Line-of-sight or nap of the earth eyeball vision or surface-to-surface radar is in the region of 25 miles at sea. Other radars can give farther range but with less clarity given different climate and sea conditions. Airborne early warning –essential to counter any modern missile or aircraft threat – increases that to around 250 miles plus.

So you can see that our wonderful Royal Navy, in which my father, godfather and uncle proudly served, has been lumbered with two huge Aircraft Carriers to fight a bunch of land-based terrorists as the immediate threat, when at least three are needed to be effective anyway. But also no aircraft, or the wrong aircraft, to fly from them, and no airborne early warning to offer them crucial protection.

You couldn’t make it up. Perhaps we should give up our delusions of grandeur and just ask the Swiss Navy for advice. Methinks they’d have a better idea.

2 thoughts on “ALL AT SEA WITH OUR CARRIERS

  1. I visited the Natioal Memorial Arboretum recently and was astounded to see that the Fleet Air Arm Memorial which is an aircraft carrier in marble had not a single aircraft on it . Perhaps the committee who commissioned it had second sight to realise that in the future our 2 new lovely carriers would not have aircraft in their armoury??

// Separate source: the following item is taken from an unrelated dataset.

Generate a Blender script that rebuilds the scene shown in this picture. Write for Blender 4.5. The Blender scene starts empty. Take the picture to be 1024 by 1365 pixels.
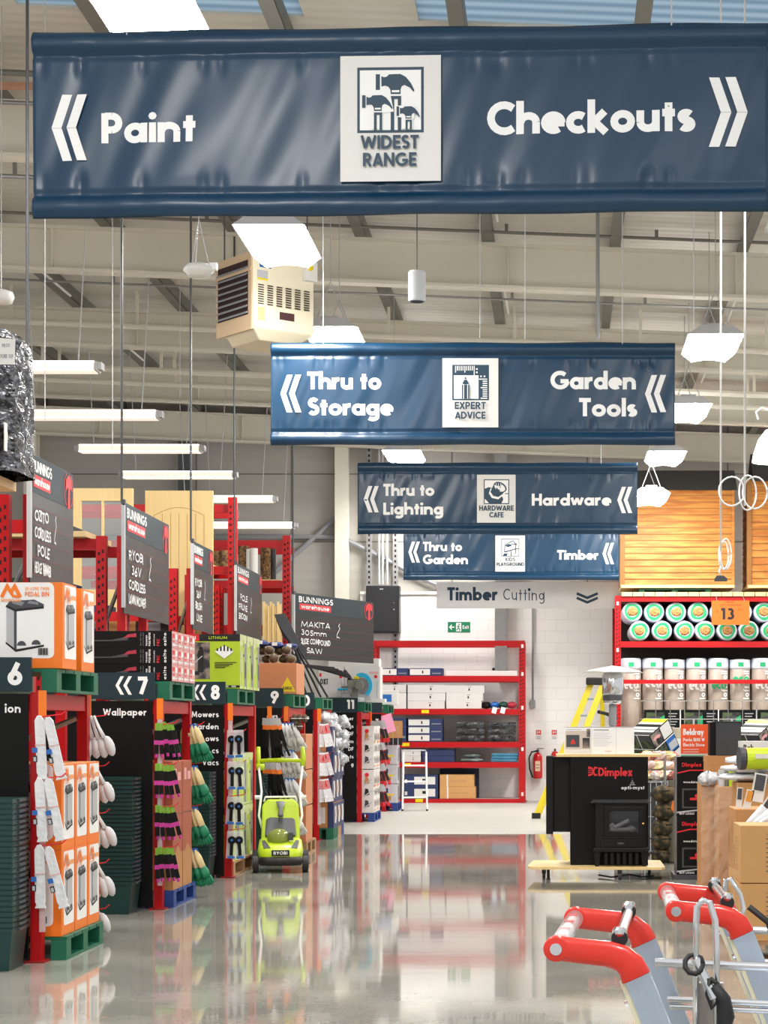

  2. As countries throughout the World continue to see the benefit of Naval Aviation through carrier borne aircraft(U.S., Russia, France. Spain, Italy, Australia and now China) The UK has gone backwards with the vociferous RAF getting the upper hand in inner circles of government .Having succeeded in “advising” the government to ditch cats and traps for new QE aircraft carriers so the range of aircraft they carry will be diminished the RAF recently proposed the RN’s new 65000 tons carriers should only embark 6 aircraft, WHAT! whoever made that proposal is either stupid or, more likely, deliberately trying to sabotage the carrier project. I suspect the latter.The MOD later had to state that 12 aircraft would be carried but even that number belies belief for a carrier her size , she was designed to carry at least 36 aircraft. The plot thickens when we learn the RAF sees the F35B as a replacement for the Tornado and not the Harrier. The RAF want to own 60% of the F35B and base the whole fleet at an RAF station not Yeovilton or Culdrose . Someone needs to tell the RAF if indeed the Tornado needs replacing for the RAF’s dubious strike role they should order the F35A land based aircraft and let the Navy get on with defending the Realm as they have for the last 500 years or so.